REPUBLIKA.CO.ID, JAKARTA -- Komite IV DPD RI meminta pemerintah mengevaluasi teknis penyaluran bantuan dana ke daerah yang kerap terlambat. Sebab, keterlambatan itu telah menyebabkan terhambatnya pembangunan infrastruktur di daerah.
Ketua Komite IV DPD RI Ajiep Padindang mengatakan petunjuk teknis pemberian bantuan dana dari pemerintah pusat, baik transfer dana dan dana desa, seringkali terlambat. Akibatnya, bantuan dana tidak dapat digunakan oleh daerah.
"Kami harapkan ada solusi dari permasalahan perimbangan keuangan pusat ke daerah sehingga pembangunan tetap dapat berlanjut," kata Ajiep dalam rapat dengar pendapat dengan Ditjen Bina Keuangan Daerah Kementerian Dalam Negeri (kemendagri) Reydonnyzar Moenek dan Direktur Perimbangan Keuangan Kementerian Keuangan (kemenkeu) Rukijo di Gedung DPD-senayan melalui siaran pers yang diterima Republika, Senin (7/3).
Bantuan dana yang disalurkan oleh pemerintah pusat ke daerah, yaitu Dana Bagi Hasil (DBH), Dana Alokasi Umum (DAU), Dana Alokasi Khusus (DAK), dan Dana Desa. Menurut Rukijo, DAK perlu mendapat perhatian khusus karena penyerapannya relatif terlambat dan cenderung menumpuk pada akhir tahun.
Hal ini mengakibatkan proses lelang yang lambat, petunjuk pelaksana, dan petunjuk teknis yang terlambat diterima daerah. "Ditambah pihak ketiga dalam hal ini kontraktor yang tidak disiplin dalam menyelesaikan pekerjaan fisik dan tagihan pembayaran kepada pemda," kata Rukijo.
Selain itu, permasalahan lain adalah kinerja penyerapan dana yang rendah di satu bidang dan cenderung mengganggu penyerapan dan pelaksanaan bidang lainnya.
"Kepatuhan daerah dalam menyampaikan laporan capaian output fisik kegiatan teknis ini relative rendah sehingga kementerian atau lembaga tidak bisa memastikan capaian target output perbidang," kata dia.
Rukijo pun menekankan perlu ada peningkatan Local Taxing Power untuk mendukung otonomi daerah. Pemberian kewenangan kepada daerah dalam memungut pajak saat ini masih terbatas. Sebab, jenis pajak yang dipungut daerah itu nilainya kecil.
"Seperti pajak penghasilan dan PPN. Nah walaupun upaya perluasan kewenangan daerah terus dilakukan dari waktu ke waktu, namun belum memberikan hasl yang optimal," ujar dia.
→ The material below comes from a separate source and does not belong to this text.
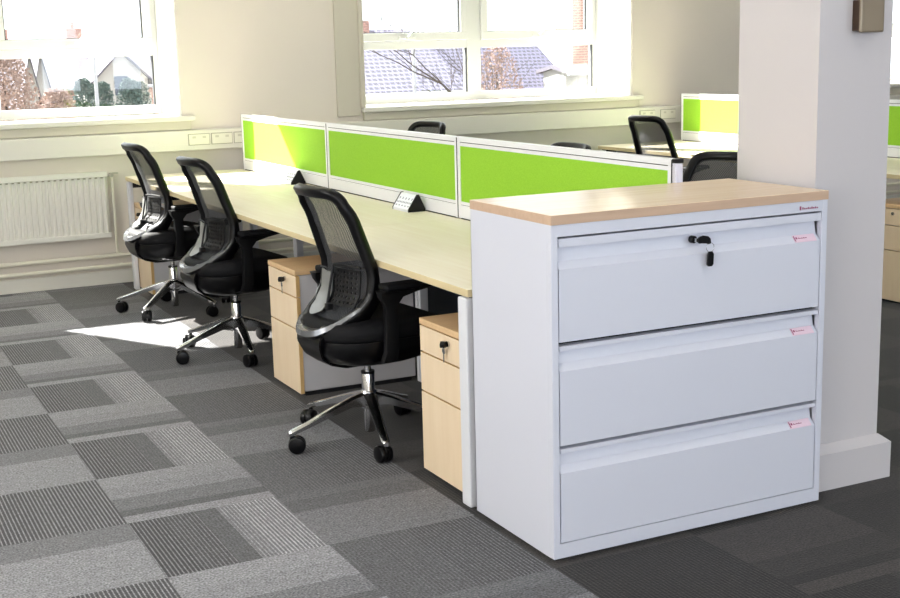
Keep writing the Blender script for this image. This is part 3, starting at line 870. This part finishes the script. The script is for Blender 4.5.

Reydonnyzar menyampaikan penentuan besaran DBH, DAU, DAK, dan Dana Desa dilakukan oleh pemerintah dengan melihat kebutuhan real masing-masing. Kemendagri memberikan perhatian terhadap beberapa pelayanan dasar seperti pendidikan, kesehatan, pekerjaan umum dan penataan ruang, perumahan rakyat dan kawasan pemukiman, ketentraman dan ketertiban umum, serta perlindungan masyarakat dan sosial.
Pada kesempatan itu, sejumah anggota Komite IV mempertanyakan beberapa hal dalam rapat tersebut. Senator dari Kepulauan Riau Hari Pinto meminta rincian program-program kerja di daerah.
"Kami perlu rincian program-program di daerah jadi saya minta breakdown program kepada kemendagri, masa saya minta ke pemprov, jadi dalam rangka pengawasan ini menjadi penting," kata dia.
Senator dari Nusa Tenggara Timur Adrianus Garu menyampaikan analisanya dengan nada keras mengenai otonomi daerah. Menurut dia, otonomi hanya omong kosong. Ia berharap Kemendagri agar lebih terarah dalam menjalankan program.
Anggota DPD asal Riau Gafar Usman mempertanyakan masalah laporan dari kementerian keuangan dan kementerian terkait keuangan dikelola secara transparan harus jelas dari hulu sampai hilir. Sebab, dia justru pernah kesulitan mendapatkan laporan yang transparan.
"Kami pernah undang BP Mmigas untuk memaparkan laporan, mereka malah bilang kalau itu itu adalah rahasia negara dan ranah Kemenkeu. Lalu, apa sih susahnya jelaskan rinciannya kepada kami. Bagi kami tidak ada alasan untuk tidak memperjuangkan daerah. Di pusat, kami memiliki pandangan daerah dan di daerah kami harus punya pandangan di pusat. Maka keadilan harus diwujudkan untuk daerah agar daerah tidak bergejolak," kata Gafar.